(Scene script records)
=======
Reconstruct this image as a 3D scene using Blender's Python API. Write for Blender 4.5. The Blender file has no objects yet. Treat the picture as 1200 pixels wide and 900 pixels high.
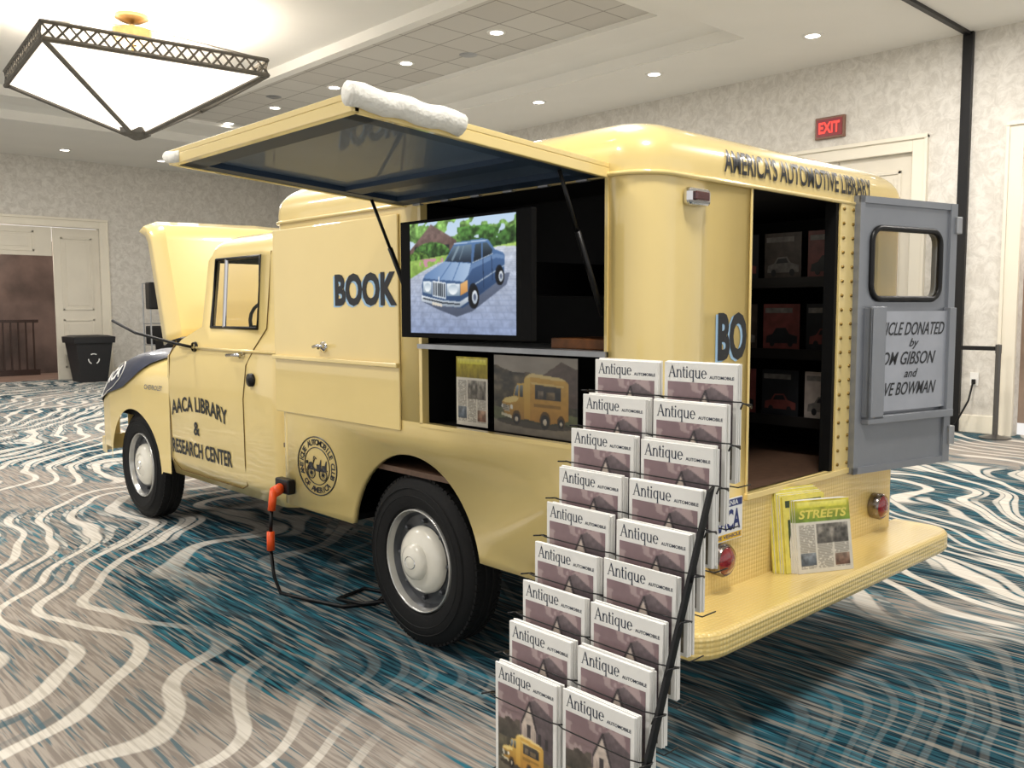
import bpy, bmesh, math, random
import numpy as np
from mathutils import Vector, Matrix
random.seed(4)
pi=math.pi
# ------------------------------------------------------------------ helpers
def lin(h):
    if isinstance(h,str):
        h=h.lstrip('#');v=[int(h[i:i+2],16)/255 for i in (0,2,4)]
    else: v=[q/255 for q in h]
    return tuple((q/12.92 if q<=.04045 else ((q+.055)/1.055)**2.4) for q in v)+(1,)
def mat(name,col,rough=.5,metal=0,coat=0,emis=0,spec=.5,noise=0,nscale=20,bump=0,bscale=80,trans=0,alpha=1,emcol=None):
    m=bpy.data.materials.new(name);m.use_nodes=True
    nt=m.node_tree;b=nt.nodes['Principled BSDF'];c=lin(col)
    b.inputs['Base Color'].default_value=c
    b.inputs['Roughness'].default_value=rough;b.inputs['Metallic'].default_value=metal
    b.inputs['Coat Weight'].default_value=coat;b.inputs['Coat Roughness'].default_value=.03
    b.inputs['Specular IOR Level'].default_value=spec
    if trans:b.inputs['Transmission Weight'].default_value=trans
    if alpha<1:b.inputs['Alpha'].default_value=alpha
    if emis:
        b.inputs['Emission Color'].default_value=lin(emcol) if emcol else c
        b.inputs['Emission Strength'].default_value=emis
    if noise or bump:
        g=nt.nodes.new('ShaderNodeNewGeometry')
    if noise:
        n=nt.nodes.new('ShaderNodeTexNoise');n.inputs['Scale'].default_value=nscale;n.inputs['Detail'].default_value=4
        nt.links.new(g.outputs['Position'],n.inputs['Vector'])
        r=nt.nodes.new('ShaderNodeValToRGB')
        r.color_ramp.elements[0].position=.3;r.color_ramp.elements[1].position=.7
        r.color_ramp.elements[0].color=tuple(q*(1-noise) for q in c[:3])+(1,)
        r.color_ramp.elements[1].color=tuple(min(1,q*(1+noise)) for q in c[:3])+(1,)
        nt.links.new(n.outputs['Fac'],r.inputs['Fac']);nt.links.new(r.outputs['Color'],b.inputs['Base Color'])
    if bump:
        n=nt.nodes.new('ShaderNodeTexNoise');n.inputs['Scale'].default_value=bscale
        nt.links.new(g.outputs['Position'],n.inputs['Vector'])
        bp=nt.nodes.new('ShaderNodeBump');bp.inputs['Strength'].default_value=bump;bp.inputs['Distance'].default_value=.01
        nt.links.new(n.outputs['Fac'],bp.inputs['Height']);nt.links.new(bp.outputs['Normal'],b.inputs['Normal'])
    return m
YEL=mat('truck_yellow_paint','#EBD28A',rough=.3,coat=1,noise=.02,nscale=3)
DARK=mat('interior_black','#0A0A0B',rough=.7,noise=.2,spec=.2)
BLK=mat('black_paint','#0E0E10',rough=.4,noise=.1,spec=.35)
LETTER=mat('letter_black','#12161c',rough=.4,noise=.05)
LBLUE=mat('letter_blue_shadow','#9CC0DE',rough=.4,noise=.05)
RUB=mat('tire_rubber','#101011',rough=.7,noise=.2,nscale=40,bump=.05,spec=.3)
CREAM=mat('wheel_cream','#E9E5D8',rough=.25,coat=.6,noise=.02)
CHR=mat('chrome','#D9D9DC',rough=.12,metal=1,noise=.02)
DCHR=mat('dark_chrome','#8C8480',rough=.2,metal=1,noise=.02)
ALU=mat('aluminium','#A9ABAE',rough=.38,metal=.8,noise=.08,nscale=15)
GREY=mat('door_grey_paint','#84888F',rough=.38,metal=.2,coat=.3,noise=.05,nscale=6)
PANELG=mat('hatch_underside_grey','#56677C',rough=.5,metal=.0,coat=.25,noise=.1,nscale=2,spec=.3)
PANELB=mat('hatch_rib_blue','#2F4055',rough=.5,metal=.0,noise=.1,nscale=2,spec=.3)
WHITE=mat('white_paper','#ECEBE7',rough=.7,noise=.02)
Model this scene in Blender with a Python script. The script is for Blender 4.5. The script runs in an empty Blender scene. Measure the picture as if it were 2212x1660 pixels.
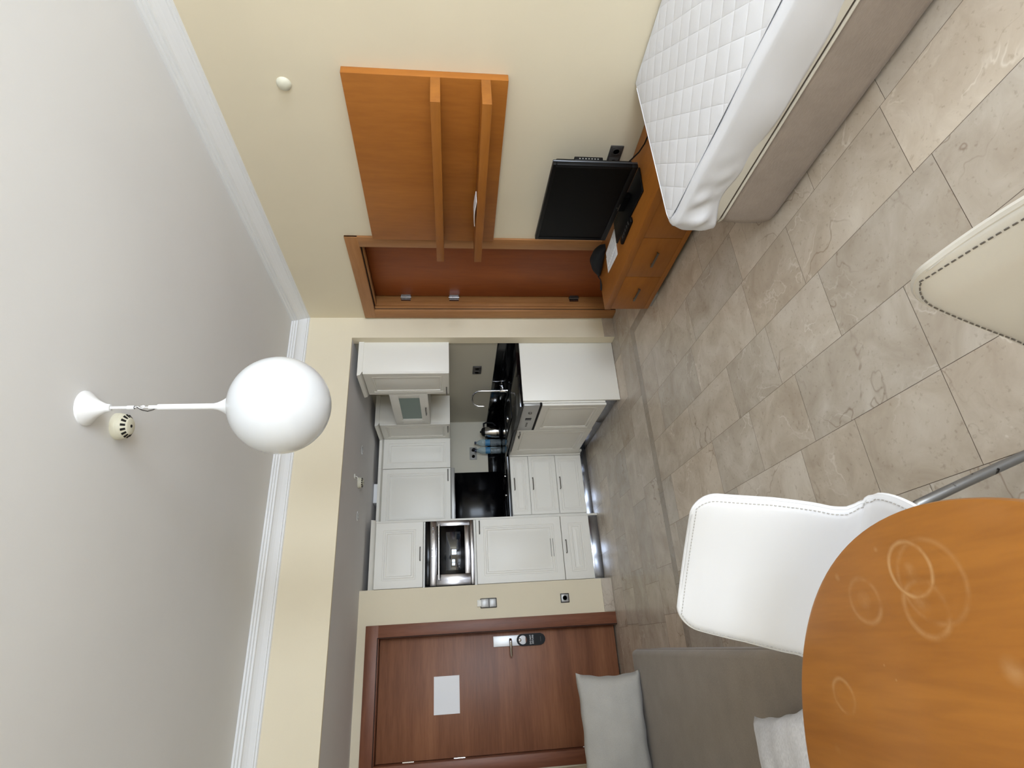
=======
Leave the pictures out, and transcribe each of the records exactly.

Reconstruct this image as a 3D scene using Blender's Python API. Write for Blender 4.5. The Blender file has no objects yet. Treat the picture as 1200 pixels wide and 900 pixels high.
import bpy, bmesh, math, random
import numpy as np
from mathutils import Vector, Matrix
random.seed(4)
pi=math.pi
# ------------------------------------------------------------------ helpers
def lin(h):
    if isinstance(h,str):
        h=h.lstrip('#');v=[int(h[i:i+2],16)/255 for i in (0,2,4)]
    else: v=[q/255 for q in h]
    return tuple((q/12.92 if q<=.04045 else ((q+.055)/1.055)**2.4) for q in v)+(1,)
def mat(name,col,rough=.5,metal=0,coat=0,emis=0,spec=.5,noise=0,nscale=20,bump=0,bscale=80,trans=0,alpha=1,emcol=None):
    m=bpy.data.materials.new(name);m.use_nodes=True
    nt=m.node_tree;b=nt.nodes['Principled BSDF'];c=lin(col)
    b.inputs['Base Color'].default_value=c
    b.inputs['Roughness'].default_value=rough;b.inputs['Metallic'].default_value=metal
    b.inputs['Coat Weight'].default_value=coat;b.inputs['Coat Roughness'].default_value=.03
    b.inputs['Specular IOR Level'].default_value=spec
    if trans:b.inputs['Transmission Weight'].default_value=trans
    if alpha<1:b.inputs['Alpha'].default_value=alpha
    if emis:
        b.inputs['Emission Color'].default_value=lin(emcol) if emcol else c
        b.inputs['Emission Strength'].default_value=emis
    if noise or bump:
        g=nt.nodes.new('ShaderNodeNewGeometry')
    if noise:
        n=nt.nodes.new('ShaderNodeTexNoise');n.inputs['Scale'].default_value=nscale;n.inputs['Detail'].default_value=4
        nt.links.new(g.outputs['Position'],n.inputs['Vector'])
        r=nt.nodes.new('ShaderNodeValToRGB')
        r.color_ramp.elements[0].position=.3;r.color_ramp.elements[1].position=.7
        r.color_ramp.elements[0].color=tuple(q*(1-noise) for q in c[:3])+(1,)
        r.color_ramp.elements[1].color=tuple(min(1,q*(1+noise)) for q in c[:3])+(1,)
        nt.links.new(n.outputs['Fac'],r.inputs['Fac']);nt.links.new(r.outputs['Color'],b.inputs['Base Color'])
    if bump:
        n=nt.nodes.new('ShaderNodeTexNoise');n.inputs['Scale'].default_value=bscale
        nt.links.new(g.outputs['Position'],n.inputs['Vector'])
        bp=nt.nodes.new('ShaderNodeBump');bp.inputs['Strength'].default_value=bump;bp.inputs['Distance'].default_value=.01
        nt.links.new(n.outputs['Fac'],bp.inputs['Height']);nt.links.new(bp.outputs['Normal'],b.inputs['Normal'])
    return m
YEL=mat('truck_yellow_paint','#EBD28A',rough=.3,coat=1,noise=.02,nscale=3)
DARK=mat('interior_black','#0A0A0B',rough=.7,noise=.2,spec=.2)
BLK=mat('black_paint','#0E0E10',rough=.4,noise=.1,spec=.35)
LETTER=mat('letter_black','#12161c',rough=.4,noise=.05)
LBLUE=mat('letter_blue_shadow','#9CC0DE',rough=.4,noise=.05)
RUB=mat('tire_rubber','#101011',rough=.7,noise=.2,nscale=40,bump=.05,spec=.3)
CREAM=mat('wheel_cream','#E9E5D8',rough=.25,coat=.6,noise=.02)
CHR=mat('chrome','#D9D9DC',rough=.12,metal=1,noise=.02)
DCHR=mat('dark_chrome','#8C8480',rough=.2,metal=1,noise=.02)
ALU=mat('aluminium','#A9ABAE',rough=.38,metal=.8,noise=.08,nscale=15)
GREY=mat('door_grey_paint','#84888F',rough=.38,metal=.2,coat=.3,noise=.05,nscale=6)
PANELG=mat('hatch_underside_grey','#56677C',rough=.5,metal=.0,coat=.25,noise=.1,nscale=2,spec=.3)
PANELB=mat('hatch_rib_blue','#2F4055',rough=.5,metal=.0,noise=.1,nscale=2,spec=.3)
WHITE=mat('white_paper','#ECEBE7',rough=.7,noise=.02)
Model this scene in Blender with a Python script. The script is for Blender 4.5. The script runs in an empty Blender scene. Measure the picture as if it were 2212x1660 pixels.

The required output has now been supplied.